2013 Reading: How to Write a Sentence by Stanley Fish

How to Write a SentenceHow to Write a Sentence: And How to Read One by Stanley Fish: The book isn’t nearly as enlightening as I’d hoped. At the outset, Fish dismisses the jargon of linguistics but simply substitutes his own. I’m learning far more from a much more difficult but substantial book on language than I did from this one. Of course, for a writer, it is often interesting to see examples of the good and the bad drawn from published work, but Fish could have chosen more modern authors—he doesn’t seem to get much past Gertrude Stein—to be more appealing and relevant to writers.

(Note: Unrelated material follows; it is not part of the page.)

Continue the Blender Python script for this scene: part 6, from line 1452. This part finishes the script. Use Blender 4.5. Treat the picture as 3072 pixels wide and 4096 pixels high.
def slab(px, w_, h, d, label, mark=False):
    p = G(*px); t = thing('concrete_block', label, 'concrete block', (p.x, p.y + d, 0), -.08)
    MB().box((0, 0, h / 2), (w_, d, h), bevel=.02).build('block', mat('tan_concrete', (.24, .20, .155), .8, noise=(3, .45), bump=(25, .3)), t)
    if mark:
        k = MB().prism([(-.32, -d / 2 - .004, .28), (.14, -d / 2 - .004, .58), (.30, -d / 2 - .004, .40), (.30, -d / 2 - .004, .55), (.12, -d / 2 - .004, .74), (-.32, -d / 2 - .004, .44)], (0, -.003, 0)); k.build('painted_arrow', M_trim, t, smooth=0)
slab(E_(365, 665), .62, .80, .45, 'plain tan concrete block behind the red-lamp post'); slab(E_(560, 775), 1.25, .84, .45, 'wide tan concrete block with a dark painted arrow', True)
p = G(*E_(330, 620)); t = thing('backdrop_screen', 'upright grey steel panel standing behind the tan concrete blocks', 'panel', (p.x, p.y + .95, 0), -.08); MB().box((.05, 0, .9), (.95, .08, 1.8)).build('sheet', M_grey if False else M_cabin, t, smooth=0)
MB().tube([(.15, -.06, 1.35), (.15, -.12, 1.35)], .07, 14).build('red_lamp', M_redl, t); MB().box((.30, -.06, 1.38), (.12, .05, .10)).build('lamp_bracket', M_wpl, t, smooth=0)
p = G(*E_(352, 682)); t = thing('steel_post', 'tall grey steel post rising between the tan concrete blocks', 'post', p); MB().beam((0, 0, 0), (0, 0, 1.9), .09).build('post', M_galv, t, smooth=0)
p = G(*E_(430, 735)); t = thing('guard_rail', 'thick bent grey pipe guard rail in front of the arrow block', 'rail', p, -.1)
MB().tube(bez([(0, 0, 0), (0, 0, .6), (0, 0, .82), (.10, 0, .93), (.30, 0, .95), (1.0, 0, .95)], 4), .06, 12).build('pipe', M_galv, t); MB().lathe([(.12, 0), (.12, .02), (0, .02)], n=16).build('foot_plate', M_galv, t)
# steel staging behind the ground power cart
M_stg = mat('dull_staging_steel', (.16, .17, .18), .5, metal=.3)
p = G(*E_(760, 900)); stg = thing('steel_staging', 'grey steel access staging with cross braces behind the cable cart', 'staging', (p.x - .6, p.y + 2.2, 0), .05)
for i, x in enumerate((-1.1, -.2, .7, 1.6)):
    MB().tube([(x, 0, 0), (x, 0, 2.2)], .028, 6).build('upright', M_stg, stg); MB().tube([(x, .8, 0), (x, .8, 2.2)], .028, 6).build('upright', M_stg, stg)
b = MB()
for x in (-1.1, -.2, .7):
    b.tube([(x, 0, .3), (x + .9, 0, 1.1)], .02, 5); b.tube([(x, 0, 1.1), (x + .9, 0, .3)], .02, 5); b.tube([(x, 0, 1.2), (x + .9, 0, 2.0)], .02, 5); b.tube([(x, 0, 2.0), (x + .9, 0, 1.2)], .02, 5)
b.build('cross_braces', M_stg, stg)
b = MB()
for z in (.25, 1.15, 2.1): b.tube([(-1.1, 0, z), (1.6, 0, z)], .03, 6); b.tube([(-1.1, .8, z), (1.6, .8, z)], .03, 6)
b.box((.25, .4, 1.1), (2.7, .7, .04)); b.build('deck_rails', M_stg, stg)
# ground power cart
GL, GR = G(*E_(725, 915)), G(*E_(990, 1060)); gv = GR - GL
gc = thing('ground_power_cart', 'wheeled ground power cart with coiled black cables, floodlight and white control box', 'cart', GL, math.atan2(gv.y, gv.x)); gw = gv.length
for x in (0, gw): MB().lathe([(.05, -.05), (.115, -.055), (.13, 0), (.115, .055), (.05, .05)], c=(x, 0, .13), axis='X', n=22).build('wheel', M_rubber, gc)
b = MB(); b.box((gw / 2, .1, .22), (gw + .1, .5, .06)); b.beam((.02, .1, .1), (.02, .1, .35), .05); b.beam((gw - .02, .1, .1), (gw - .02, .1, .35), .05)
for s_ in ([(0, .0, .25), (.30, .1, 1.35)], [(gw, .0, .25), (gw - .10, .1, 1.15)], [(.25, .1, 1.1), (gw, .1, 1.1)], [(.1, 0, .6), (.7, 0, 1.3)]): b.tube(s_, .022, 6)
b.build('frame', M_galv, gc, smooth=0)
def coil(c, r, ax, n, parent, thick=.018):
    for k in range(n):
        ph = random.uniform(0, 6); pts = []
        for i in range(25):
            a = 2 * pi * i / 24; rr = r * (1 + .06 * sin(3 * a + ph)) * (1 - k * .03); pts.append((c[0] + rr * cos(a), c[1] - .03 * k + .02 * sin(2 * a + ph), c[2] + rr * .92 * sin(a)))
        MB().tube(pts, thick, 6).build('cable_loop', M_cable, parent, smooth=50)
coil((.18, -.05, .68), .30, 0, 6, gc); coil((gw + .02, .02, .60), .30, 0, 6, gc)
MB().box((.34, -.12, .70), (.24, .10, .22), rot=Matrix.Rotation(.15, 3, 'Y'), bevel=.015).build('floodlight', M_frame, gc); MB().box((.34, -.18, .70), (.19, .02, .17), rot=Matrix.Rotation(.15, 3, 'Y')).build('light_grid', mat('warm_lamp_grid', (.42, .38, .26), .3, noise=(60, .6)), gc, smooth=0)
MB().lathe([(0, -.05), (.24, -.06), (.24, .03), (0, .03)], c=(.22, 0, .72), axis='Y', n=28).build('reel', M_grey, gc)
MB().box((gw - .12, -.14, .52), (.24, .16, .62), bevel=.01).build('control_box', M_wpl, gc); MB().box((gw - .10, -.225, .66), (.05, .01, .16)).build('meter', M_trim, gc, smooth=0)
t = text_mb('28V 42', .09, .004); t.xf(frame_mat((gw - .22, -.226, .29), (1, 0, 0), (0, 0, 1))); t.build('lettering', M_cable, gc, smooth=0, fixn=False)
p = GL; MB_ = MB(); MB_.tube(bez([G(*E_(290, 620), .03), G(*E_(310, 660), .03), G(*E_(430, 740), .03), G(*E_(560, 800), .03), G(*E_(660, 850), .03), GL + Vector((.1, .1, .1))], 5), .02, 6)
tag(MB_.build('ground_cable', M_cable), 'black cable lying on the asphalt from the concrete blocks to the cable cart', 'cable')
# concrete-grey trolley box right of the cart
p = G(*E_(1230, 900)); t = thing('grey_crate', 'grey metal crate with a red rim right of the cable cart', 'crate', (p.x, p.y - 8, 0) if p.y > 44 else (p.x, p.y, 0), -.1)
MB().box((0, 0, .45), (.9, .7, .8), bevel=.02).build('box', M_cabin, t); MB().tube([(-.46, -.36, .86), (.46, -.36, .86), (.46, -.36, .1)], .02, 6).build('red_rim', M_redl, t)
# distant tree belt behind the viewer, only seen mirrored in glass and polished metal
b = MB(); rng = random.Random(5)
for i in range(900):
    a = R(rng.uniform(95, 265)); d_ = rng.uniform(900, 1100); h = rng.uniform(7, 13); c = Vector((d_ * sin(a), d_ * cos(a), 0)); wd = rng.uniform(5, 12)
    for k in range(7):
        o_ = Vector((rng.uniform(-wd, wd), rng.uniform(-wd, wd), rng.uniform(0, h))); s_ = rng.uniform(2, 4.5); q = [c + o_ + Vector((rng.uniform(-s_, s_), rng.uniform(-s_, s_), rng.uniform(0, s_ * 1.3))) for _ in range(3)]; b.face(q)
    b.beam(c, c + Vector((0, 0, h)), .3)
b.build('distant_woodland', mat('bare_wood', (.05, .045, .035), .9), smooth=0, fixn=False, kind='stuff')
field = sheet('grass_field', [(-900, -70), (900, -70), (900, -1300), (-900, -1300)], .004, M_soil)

I suppose if I were still teaching Freshman composition, some of the ideas articulated in the book might be useful. Fortunately for me, I’m not.

On the other hand–and I’m not sure this was a function of reading the book or simply the fact that I’m in the early stages of writing my new novel–I do find myself thinking more and more about sentences. So I’m not sorry that I read Fish.

2 thoughts on “2013 Reading: How to Write a Sentence by Stanley Fish”

  1. You’re doing quite of bit of reading and thinking. I hope you’re not doubting yourself. You’re far too accomplished a writer to go back the way you came, searching for something you think you might have dropped.

  2. I think a little doubt, if that’s what I’m feeling, might help! As I move forward in this novel, I need to think about plotting (not sentences so much) in a way that I haven’t before, since both of my unpublished novels I believe have plot flaws. (Anyway, I’m not really doing more reading/thinking than usual; I’m just doing a better job of recording it here!)